*TASK DETAILS*:
Work through the data line by line, gathering every line that has the word "Blender".

+ + + + + + +

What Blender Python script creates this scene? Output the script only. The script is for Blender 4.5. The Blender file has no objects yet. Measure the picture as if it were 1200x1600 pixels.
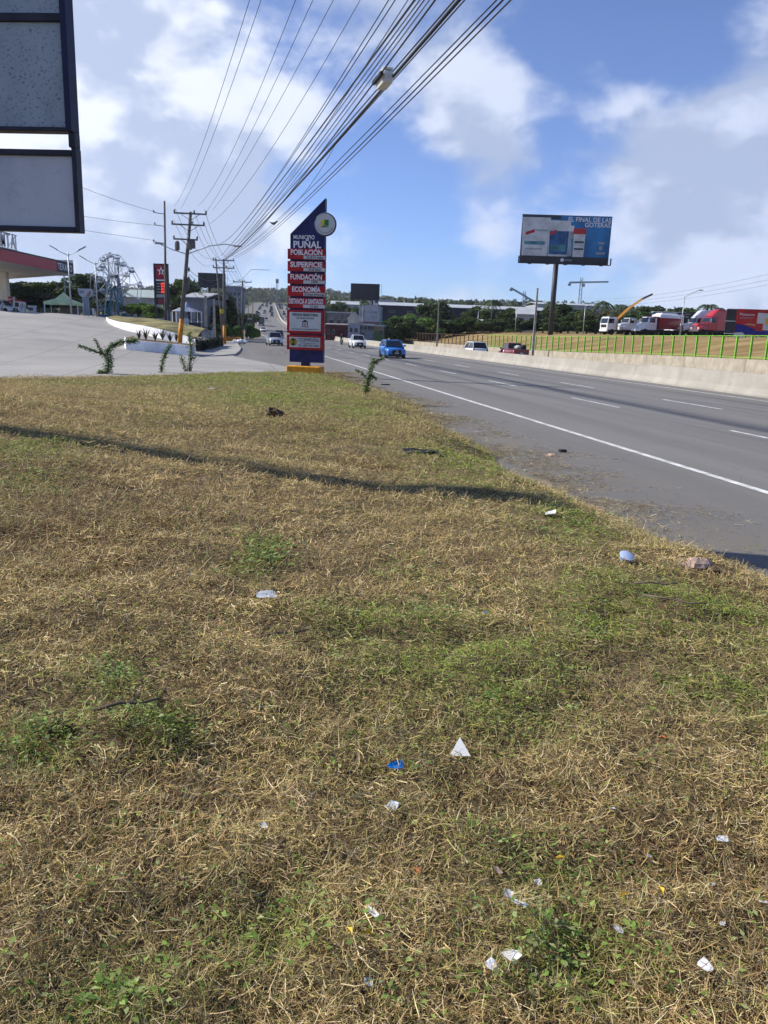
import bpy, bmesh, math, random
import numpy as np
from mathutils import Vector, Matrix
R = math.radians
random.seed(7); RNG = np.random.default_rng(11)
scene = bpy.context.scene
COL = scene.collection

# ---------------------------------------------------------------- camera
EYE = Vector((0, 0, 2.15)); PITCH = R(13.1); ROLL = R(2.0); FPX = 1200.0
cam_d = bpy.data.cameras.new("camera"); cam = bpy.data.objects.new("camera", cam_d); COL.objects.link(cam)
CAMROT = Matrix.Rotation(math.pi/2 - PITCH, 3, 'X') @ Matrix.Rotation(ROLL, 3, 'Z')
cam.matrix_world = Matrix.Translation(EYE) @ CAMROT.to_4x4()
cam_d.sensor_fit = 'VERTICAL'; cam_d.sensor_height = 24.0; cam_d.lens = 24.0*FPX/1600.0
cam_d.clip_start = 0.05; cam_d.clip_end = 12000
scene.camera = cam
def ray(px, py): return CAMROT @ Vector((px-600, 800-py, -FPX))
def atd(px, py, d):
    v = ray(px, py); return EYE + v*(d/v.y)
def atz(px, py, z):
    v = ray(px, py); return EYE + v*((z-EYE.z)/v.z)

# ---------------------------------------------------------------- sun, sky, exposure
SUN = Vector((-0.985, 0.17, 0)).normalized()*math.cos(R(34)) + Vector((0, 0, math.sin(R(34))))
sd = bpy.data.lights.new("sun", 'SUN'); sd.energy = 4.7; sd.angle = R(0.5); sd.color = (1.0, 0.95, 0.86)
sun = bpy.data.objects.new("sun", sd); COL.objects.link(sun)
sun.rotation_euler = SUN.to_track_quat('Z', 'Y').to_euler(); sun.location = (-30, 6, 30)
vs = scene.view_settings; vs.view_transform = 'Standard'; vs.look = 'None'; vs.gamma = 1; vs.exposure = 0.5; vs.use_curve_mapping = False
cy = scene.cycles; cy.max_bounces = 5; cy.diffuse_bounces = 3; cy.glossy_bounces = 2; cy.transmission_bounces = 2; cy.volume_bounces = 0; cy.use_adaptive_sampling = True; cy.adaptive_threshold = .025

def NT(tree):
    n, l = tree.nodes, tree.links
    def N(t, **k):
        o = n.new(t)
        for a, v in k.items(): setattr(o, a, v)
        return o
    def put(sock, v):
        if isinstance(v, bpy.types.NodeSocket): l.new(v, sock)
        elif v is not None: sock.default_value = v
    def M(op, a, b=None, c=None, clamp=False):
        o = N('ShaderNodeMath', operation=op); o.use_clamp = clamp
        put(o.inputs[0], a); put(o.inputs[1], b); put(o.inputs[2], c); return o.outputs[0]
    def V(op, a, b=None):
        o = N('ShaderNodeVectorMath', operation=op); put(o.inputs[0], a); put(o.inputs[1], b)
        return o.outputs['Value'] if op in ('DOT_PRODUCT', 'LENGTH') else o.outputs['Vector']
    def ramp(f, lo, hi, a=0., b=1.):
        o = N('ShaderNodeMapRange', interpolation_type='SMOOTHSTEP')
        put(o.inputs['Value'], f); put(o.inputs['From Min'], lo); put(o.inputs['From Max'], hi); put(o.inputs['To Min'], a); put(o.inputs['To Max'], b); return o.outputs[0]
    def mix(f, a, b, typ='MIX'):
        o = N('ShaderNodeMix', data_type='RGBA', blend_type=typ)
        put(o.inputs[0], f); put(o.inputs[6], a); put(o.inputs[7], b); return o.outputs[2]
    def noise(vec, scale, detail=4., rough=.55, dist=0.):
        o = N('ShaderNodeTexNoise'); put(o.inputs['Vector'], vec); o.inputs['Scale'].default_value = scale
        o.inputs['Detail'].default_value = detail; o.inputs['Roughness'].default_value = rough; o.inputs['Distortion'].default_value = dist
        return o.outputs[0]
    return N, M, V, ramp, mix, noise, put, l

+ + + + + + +

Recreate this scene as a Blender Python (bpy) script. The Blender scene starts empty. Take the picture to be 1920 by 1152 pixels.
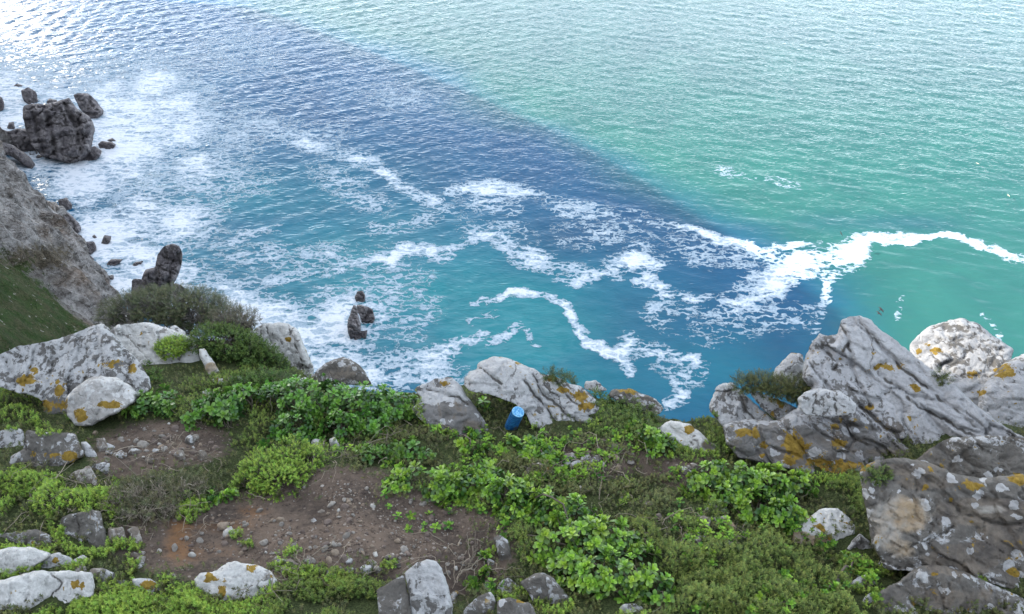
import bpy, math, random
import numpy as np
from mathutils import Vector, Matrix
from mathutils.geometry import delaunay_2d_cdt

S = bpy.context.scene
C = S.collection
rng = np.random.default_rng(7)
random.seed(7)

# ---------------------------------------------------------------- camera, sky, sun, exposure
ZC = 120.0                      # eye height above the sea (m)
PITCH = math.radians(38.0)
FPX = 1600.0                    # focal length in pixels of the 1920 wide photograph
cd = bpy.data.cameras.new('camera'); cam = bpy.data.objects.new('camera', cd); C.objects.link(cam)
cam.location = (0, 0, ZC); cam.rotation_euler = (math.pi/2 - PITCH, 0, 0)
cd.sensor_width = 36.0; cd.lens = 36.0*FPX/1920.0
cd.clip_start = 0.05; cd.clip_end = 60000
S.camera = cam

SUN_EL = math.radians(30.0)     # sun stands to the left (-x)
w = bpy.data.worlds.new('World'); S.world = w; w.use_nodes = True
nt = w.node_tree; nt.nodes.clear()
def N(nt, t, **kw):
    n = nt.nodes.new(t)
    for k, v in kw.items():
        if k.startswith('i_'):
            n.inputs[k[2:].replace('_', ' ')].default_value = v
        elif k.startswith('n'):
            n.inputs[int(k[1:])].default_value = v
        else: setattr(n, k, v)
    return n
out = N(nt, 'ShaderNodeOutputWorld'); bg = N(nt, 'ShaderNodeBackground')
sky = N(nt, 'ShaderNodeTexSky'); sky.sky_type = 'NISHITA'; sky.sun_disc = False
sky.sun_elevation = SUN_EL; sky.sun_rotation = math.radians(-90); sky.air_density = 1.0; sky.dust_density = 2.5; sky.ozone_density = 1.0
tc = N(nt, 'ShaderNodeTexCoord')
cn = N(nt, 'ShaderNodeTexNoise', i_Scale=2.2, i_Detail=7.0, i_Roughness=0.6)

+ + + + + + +

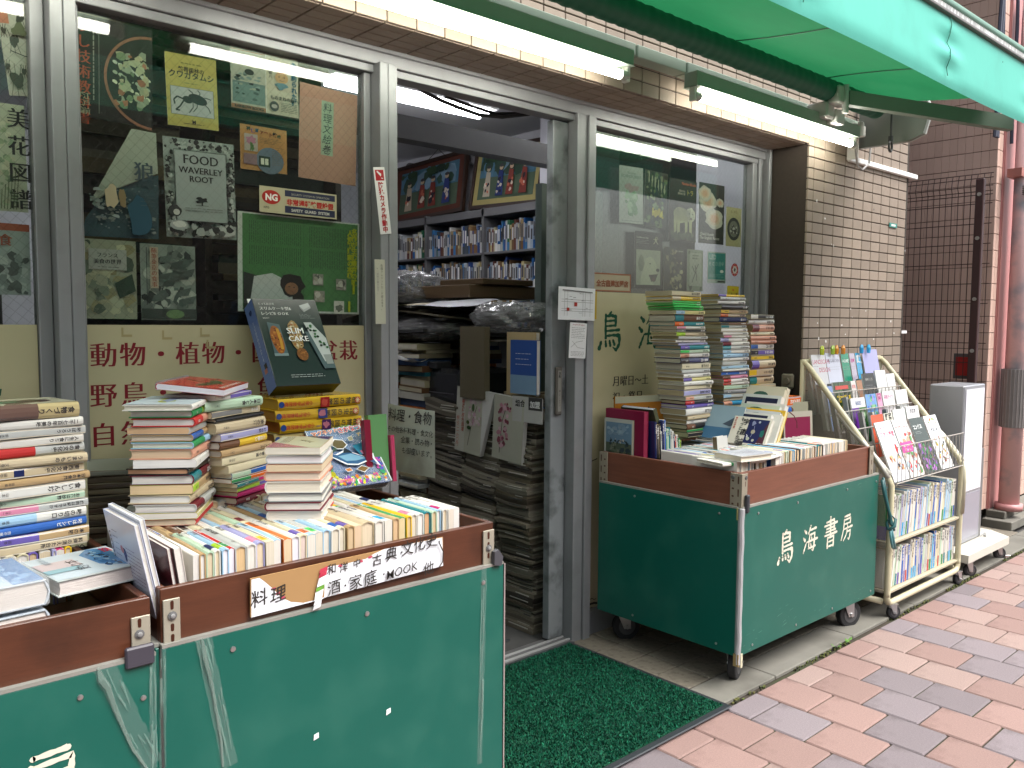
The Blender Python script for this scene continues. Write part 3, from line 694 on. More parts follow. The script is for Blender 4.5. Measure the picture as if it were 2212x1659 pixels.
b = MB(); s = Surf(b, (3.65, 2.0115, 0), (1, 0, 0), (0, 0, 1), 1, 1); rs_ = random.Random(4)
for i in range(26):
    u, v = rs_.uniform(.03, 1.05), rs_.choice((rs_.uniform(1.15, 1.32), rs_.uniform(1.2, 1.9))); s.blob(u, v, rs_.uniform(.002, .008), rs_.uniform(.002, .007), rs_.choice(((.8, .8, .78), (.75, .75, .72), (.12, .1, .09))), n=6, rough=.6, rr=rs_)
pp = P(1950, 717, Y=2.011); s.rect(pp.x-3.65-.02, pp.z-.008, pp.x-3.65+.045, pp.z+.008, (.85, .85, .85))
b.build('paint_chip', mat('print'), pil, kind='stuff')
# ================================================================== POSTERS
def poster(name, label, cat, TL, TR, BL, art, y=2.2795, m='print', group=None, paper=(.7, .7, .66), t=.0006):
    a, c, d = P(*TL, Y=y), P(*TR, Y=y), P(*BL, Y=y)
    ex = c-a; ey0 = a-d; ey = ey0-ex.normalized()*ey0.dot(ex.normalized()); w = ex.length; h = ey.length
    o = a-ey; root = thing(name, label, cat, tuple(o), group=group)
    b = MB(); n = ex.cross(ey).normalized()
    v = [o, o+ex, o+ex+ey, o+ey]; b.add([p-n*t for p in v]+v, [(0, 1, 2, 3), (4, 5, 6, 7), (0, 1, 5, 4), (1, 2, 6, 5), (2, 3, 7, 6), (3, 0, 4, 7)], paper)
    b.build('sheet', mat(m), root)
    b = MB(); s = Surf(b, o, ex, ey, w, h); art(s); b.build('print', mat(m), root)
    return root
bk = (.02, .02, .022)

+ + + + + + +

*OUTPUT FOR THIS TASK*:
What Blender Python script creates this scene? Output the script only. The script is for Blender 4.5. The Blender file has no objects yet. Measure the picture as if it were 1200x1600 pixels.
Recreate this scene as a Blender Python (bpy) script. The Blender scene starts empty. Take the picture to be 1920 by 1152 pixels.
The Blender Python script for this scene continues. Write part 3, from line 694 on. More parts follow. The script is for Blender 4.5. Measure the picture as if it were 2212x1659 pixels.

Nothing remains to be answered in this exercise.